-------- Dataset section
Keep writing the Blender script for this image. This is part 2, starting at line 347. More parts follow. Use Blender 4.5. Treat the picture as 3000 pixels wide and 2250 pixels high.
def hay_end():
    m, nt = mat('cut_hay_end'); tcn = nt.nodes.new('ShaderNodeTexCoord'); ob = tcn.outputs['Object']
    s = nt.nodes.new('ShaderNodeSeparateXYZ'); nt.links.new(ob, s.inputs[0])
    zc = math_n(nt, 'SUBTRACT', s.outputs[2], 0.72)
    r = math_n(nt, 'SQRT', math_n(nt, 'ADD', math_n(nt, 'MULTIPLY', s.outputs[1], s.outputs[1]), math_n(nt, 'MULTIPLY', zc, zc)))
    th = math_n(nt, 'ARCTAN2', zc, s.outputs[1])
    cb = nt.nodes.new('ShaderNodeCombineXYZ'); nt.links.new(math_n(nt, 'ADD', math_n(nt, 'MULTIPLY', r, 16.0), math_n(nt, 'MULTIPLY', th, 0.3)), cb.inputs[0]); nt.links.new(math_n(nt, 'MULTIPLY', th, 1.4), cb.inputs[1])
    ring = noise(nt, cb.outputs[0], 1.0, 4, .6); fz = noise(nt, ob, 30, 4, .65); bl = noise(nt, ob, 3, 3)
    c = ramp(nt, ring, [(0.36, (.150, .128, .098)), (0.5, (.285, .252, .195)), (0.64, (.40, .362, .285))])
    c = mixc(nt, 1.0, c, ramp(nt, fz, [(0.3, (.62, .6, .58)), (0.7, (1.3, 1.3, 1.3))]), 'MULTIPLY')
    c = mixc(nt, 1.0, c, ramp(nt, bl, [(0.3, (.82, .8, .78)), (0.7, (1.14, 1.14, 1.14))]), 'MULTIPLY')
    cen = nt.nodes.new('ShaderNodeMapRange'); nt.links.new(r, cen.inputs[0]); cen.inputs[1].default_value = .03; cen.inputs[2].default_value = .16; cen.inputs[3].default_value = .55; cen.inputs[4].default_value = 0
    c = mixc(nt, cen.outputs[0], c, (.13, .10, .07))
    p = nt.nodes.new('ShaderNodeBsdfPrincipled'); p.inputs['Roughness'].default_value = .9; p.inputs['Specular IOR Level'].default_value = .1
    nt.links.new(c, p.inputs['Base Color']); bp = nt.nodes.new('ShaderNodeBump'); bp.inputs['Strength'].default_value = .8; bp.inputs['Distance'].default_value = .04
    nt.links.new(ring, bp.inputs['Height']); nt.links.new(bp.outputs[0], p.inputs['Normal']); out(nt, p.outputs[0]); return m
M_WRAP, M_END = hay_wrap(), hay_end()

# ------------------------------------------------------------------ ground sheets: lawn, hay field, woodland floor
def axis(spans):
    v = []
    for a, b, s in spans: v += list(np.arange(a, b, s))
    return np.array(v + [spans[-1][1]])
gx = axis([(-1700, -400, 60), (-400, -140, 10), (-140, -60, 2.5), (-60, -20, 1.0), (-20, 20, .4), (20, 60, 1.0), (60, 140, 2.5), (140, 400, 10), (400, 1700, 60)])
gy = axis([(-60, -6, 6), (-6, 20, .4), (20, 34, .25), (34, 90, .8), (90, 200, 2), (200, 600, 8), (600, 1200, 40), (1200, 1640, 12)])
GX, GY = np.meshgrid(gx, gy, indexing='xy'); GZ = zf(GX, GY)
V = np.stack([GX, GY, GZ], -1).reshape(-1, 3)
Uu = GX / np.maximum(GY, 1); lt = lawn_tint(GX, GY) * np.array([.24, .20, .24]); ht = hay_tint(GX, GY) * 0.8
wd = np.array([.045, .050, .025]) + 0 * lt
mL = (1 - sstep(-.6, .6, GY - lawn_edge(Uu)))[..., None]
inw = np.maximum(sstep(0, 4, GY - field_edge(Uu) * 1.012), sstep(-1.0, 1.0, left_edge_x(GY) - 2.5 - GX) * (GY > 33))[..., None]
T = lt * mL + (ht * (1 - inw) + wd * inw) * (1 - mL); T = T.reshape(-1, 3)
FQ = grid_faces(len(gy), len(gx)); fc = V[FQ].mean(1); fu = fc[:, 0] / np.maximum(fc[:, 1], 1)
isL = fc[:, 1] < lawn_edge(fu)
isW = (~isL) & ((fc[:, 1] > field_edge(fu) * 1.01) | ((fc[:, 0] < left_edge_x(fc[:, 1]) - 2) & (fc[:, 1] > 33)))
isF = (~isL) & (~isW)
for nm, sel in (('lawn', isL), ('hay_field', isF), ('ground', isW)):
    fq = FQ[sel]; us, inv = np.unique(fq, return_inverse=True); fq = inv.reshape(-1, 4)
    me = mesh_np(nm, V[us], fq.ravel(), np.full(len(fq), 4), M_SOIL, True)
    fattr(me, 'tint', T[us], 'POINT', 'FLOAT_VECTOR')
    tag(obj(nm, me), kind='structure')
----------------
» **To be done**
Everything from the line containing "4), M_SOIL, True)" through the final line of the listing, inclusive, must be reproduced exactly; leave out the rest.

» **Reply to the exercise**
    me = mesh_np(nm, V[us], fq.ravel(), np.full(len(fq), 4), M_SOIL, True)
    fattr(me, 'tint', T[us], 'POINT', 'FLOAT_VECTOR')
    tag(obj(nm, me), kind='structure')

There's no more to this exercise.